Not offensive speech we’re after, but hate speech. And only on enumerated grounds — so just exposing individual polticians, say, to hatred is okay, but not those groups listed in the code. Two-part test under the code: does the speech itself espouse hatred, and is it likely to cause others to hate.
Going through the case law on Sect. 7.1 of the BC Human Rights code. Factors to take into account: the vulnerability of the target group, the tone of the message, whether it’s presented as opinion or fact, the context, the method of dissemination. Particular case that’s noteworthy: Canadian Jewish Congress vs. North Shore News (ie the “Doug Collins” case.)
Stressing that it’s a two-part test, so free speech is well protected. eg. Speech that is neutral in tone, but might cause someone else to hate, is not caught; ditto speech that is itself hateful, but might not cause others to hate.

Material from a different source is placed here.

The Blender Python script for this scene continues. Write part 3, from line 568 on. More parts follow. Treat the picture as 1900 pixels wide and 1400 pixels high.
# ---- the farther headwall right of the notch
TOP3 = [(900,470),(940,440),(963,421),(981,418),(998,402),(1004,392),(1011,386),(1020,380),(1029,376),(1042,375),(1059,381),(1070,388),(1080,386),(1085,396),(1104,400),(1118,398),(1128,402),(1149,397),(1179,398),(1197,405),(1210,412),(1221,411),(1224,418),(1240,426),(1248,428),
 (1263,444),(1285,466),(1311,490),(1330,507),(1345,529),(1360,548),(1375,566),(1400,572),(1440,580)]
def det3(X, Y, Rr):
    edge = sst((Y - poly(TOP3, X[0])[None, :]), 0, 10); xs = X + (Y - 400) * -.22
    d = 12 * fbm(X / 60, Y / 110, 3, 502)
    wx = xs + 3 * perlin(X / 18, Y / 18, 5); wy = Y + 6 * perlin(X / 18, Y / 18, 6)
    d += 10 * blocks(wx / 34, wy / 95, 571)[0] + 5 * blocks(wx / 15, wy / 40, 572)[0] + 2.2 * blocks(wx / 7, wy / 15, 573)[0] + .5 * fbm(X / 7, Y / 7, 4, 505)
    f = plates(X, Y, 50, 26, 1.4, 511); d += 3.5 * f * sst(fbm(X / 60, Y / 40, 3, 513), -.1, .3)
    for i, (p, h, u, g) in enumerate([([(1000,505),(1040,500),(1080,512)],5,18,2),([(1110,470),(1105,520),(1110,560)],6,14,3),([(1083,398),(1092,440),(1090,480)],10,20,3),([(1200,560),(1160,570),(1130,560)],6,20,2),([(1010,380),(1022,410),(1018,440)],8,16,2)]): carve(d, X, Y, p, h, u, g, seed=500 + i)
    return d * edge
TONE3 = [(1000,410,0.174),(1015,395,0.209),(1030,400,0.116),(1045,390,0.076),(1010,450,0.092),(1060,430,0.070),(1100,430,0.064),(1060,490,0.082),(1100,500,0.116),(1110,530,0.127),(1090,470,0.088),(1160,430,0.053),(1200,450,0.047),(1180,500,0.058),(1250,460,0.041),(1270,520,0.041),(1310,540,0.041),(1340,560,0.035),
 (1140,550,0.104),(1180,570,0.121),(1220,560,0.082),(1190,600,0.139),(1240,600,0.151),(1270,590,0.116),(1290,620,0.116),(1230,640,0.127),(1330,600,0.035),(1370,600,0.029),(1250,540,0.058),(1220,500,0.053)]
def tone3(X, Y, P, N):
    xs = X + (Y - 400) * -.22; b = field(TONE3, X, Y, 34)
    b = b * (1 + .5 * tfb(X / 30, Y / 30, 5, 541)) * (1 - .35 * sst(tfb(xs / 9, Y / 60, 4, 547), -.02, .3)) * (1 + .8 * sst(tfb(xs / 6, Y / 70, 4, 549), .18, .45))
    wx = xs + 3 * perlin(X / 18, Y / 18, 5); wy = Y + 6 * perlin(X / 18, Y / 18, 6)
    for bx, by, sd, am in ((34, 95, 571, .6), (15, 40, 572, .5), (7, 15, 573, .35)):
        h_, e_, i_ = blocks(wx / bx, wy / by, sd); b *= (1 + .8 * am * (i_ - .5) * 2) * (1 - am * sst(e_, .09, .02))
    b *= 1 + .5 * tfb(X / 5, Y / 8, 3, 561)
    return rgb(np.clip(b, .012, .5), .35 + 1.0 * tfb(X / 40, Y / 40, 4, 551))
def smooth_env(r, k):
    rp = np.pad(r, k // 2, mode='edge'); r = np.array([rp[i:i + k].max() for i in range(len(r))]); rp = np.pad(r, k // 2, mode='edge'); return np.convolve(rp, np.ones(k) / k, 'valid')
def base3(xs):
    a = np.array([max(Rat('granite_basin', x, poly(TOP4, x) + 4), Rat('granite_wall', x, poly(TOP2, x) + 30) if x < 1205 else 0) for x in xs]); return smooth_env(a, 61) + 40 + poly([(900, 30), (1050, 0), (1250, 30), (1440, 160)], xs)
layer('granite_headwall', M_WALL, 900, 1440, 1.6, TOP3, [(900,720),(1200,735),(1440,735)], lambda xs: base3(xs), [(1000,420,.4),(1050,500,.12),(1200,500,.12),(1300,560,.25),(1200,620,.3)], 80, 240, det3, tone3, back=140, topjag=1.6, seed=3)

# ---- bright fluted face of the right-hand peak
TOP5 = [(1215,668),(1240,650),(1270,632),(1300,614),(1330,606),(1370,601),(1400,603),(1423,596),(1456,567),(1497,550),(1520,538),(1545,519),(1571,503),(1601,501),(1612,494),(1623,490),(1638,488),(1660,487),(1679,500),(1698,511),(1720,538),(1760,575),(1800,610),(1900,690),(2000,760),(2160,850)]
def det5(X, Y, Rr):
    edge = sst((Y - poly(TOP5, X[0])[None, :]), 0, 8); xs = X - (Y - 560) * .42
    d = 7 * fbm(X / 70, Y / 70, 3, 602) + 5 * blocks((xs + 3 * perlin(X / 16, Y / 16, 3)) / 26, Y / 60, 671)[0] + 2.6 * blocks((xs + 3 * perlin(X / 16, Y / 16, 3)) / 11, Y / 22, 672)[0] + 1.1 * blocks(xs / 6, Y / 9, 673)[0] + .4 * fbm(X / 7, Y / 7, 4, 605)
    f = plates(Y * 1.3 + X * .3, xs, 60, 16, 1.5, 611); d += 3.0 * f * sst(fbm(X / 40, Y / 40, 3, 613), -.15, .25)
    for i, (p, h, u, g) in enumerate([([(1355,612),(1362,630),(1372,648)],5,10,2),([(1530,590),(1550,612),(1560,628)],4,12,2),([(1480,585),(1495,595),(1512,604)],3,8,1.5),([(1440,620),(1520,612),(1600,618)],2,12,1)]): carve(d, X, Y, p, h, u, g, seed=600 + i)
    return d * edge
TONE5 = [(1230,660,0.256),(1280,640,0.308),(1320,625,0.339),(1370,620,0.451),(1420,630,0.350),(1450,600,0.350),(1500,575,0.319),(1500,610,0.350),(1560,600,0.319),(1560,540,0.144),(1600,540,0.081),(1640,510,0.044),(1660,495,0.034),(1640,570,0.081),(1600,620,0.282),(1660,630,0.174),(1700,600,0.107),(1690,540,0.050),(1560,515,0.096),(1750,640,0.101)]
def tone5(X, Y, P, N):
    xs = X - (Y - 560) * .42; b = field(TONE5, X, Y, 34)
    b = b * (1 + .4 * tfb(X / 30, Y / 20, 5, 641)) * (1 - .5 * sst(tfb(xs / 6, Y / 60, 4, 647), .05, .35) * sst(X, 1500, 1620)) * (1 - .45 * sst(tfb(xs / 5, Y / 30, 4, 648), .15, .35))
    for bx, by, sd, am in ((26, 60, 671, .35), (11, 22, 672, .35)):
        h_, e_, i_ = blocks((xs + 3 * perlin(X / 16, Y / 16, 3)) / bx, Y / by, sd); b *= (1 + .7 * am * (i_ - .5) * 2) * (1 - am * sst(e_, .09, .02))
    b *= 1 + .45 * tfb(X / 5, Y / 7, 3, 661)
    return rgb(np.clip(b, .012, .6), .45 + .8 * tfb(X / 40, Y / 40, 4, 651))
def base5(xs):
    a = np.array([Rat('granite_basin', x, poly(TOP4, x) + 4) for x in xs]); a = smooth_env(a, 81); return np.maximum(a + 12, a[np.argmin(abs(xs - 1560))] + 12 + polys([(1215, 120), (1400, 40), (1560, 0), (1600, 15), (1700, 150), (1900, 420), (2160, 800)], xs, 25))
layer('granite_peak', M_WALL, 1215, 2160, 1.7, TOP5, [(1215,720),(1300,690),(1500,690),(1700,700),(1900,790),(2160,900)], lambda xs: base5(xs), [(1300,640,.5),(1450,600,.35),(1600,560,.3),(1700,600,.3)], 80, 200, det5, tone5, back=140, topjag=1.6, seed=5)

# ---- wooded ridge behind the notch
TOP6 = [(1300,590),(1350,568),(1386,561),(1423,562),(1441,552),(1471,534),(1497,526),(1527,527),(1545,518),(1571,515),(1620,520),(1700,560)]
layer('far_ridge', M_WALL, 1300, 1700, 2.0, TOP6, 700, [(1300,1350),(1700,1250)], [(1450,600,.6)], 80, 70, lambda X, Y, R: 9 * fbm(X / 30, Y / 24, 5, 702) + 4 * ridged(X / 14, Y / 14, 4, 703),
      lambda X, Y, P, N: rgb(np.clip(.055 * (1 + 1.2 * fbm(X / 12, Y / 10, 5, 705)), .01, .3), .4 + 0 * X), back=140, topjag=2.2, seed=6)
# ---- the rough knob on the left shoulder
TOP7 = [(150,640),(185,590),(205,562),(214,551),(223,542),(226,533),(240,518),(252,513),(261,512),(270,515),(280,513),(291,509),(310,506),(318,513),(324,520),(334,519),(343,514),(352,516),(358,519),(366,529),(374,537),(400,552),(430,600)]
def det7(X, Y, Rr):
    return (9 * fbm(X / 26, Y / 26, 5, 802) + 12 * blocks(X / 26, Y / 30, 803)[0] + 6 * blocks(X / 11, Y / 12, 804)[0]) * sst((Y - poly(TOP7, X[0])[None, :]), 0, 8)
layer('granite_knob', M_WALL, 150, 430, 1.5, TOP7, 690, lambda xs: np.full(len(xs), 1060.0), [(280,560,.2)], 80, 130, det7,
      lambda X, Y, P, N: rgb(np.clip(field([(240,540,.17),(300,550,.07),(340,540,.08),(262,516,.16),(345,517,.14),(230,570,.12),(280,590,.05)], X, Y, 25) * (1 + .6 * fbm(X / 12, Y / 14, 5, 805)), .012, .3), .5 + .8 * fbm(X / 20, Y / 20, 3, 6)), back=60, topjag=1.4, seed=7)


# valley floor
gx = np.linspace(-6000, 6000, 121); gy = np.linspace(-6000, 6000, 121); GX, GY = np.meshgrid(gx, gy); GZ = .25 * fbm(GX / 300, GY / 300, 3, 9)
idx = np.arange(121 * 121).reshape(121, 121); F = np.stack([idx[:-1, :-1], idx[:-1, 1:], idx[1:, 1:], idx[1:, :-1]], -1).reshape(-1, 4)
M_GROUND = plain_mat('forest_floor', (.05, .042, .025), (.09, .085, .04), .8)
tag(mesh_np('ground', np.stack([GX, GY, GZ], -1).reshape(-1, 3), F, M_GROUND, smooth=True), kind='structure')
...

Catches “only the speech that is appropriately silenced.” Application ensures there will be no — he pauses to do big air-quote — “chilling” effect.
Concedes some speech within a “shaded” area will be suppressed — but will only require authors who are “close to the line” to “think very carefully” about how they say it.
Using “Taylor” definition (from eponymous Supreme Court decision) of hatred and contempt — “extreme ill will,” group presented has having “no redeeming qualities”, “looking down upon” targeted group etc.
Law focuses on effects on targeted group, not the intentions of the author, so as to allow reparations. Test to apply is how a reasonable person would interpret the content, in this time and place, and if informed of its social and historical context: would a reasonable person find it hateful...
And who gets to decide what’s “reasonable,” Mr. Joseph? Mohamed Elmasry? Karrun Awan? Barbara Hall? All, no doubt, among the most “reasonable” of the “reasonable” in this, the best of all possible Trudeaupias. But what passes muster as “reasonable” at certain times and in certain places is not, ipso facto, “reasonable,” or for that matter, rational. After all, in apartheid-era South Africa, the powers-that-be deemed it “reasonable” for a portion of the population to face discrimination and be consigned to a second-class status based purely on their skin colour. In Nazi Germany, those in charge thought it “reasonable” to want to get rid of the Jews. Is it “reasonable” that, in Canada, a bunch of hack bureaucrats presiding over Soviet-style courts get to shut down any and all criticism of Islam, even as sharia, quietly and without much fanfare, continues to insinuate itself into our body politic? Is it “reasonable” for Canadians to be held hostage to a Supreme Court decision made a generation ago, when the world was a far different place?
A pox on “reasonable.” Give us back our freedom.